Final Rifting and Continental Breakup in the South China Sea

Wednesday, 17 December 2014: 9:15 AM
Dieter Franke1, Dimitri Savva2, Manuel F Pubellier3, Stephan Steuer1, Benoit Mouly4, Jean-luc Auxietre4, Florian Meresse4 and Nicolas R A Chamot-Rooke5, (1)BGR Federal Institute for Geosciences and Natural Resources, Hannover, Germany, (2)ENS, Paris, France, (3)CNRS, Paris Cedex 16, France, (4)Total SA, Courbevoie, France, (5)Ecole Normale Superieure/Cnrs, Paris, France
The magma-poor or intermediate magmatic South China Sea basin shows a triangular shape with a SW pointing apex, which manifests a preceding propagating rift. The earliest phase of rifting started in the Early Paleocene when a Mesozoic convergent margin changed to extension. After about 30 Myrs of rifting, breakup in the major eastern subbasin of the SCS occurred in the Early Oligocene and subsequent breakup of the southwest subbasin took place in the Late Oligocene.

Seismic reflection data imaging conjugate crustal sections result in a conceptual model for rift-evolution at conjugate margins in time and space.

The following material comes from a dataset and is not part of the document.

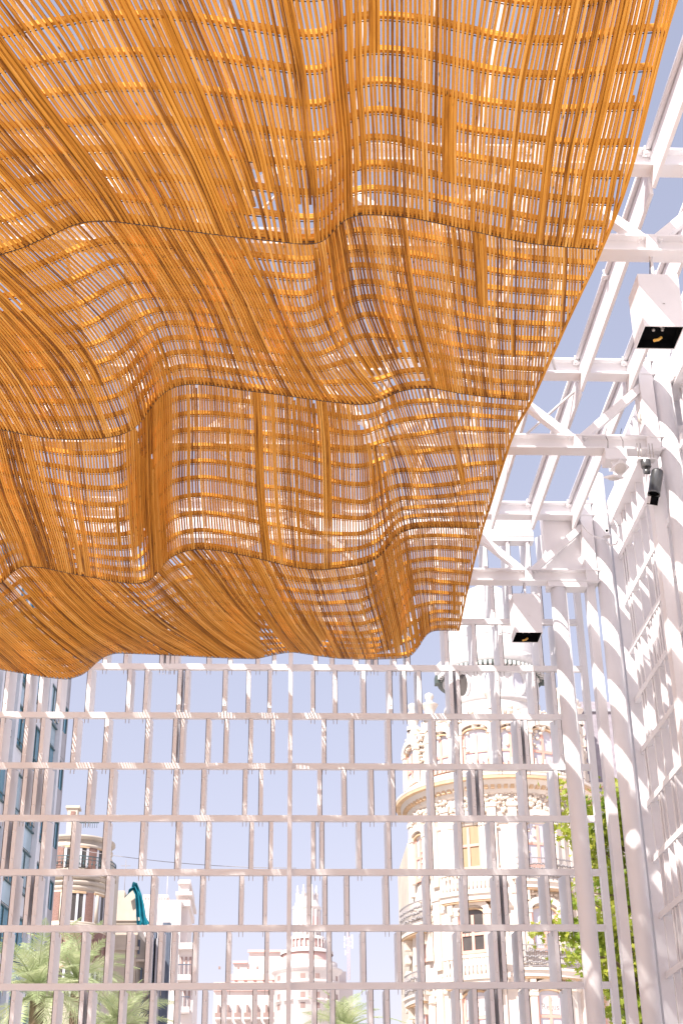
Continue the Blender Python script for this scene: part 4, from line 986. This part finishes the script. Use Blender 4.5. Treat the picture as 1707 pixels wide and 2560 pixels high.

Distinct are regular undulations in the crust-mantle boundary. Individual rift basins are bounded to crustal blocks by listric normal faults on either side. Moho uplifts are distinct beneath major rift basins, while the Moho is downbended beneath crustal blocks. Most of the basin-bounding faults sole out within the middle crust. At the distal margins, detachment faults are located at a mid-crustal level where a weak zone decouples crust and mantle lithosphere during rifting. The lower crust in contrast is interpreted as being strong. Only in the region within about 50 km from the oceanic domain we suggest that normal faults reach the mantle, enabling potentially a coupling between the crust and the mantle. Here, at the proximal margins detachment fault dip either seaward or landward.

Largely symmetric structures result from the initial rifting stage. At the future breakup position either of the rift basin bounding faults subsequently penetrates the entire crust, resulting in asymmetry at this location. However, asymmetric deformation which is controlled by large scale detachment faulting is confined to narrow areas and does not result in a margin-wide simple-shear model. Rather considerable along-margin variations are suggested resulting in alternating “upper and lower plate” margins.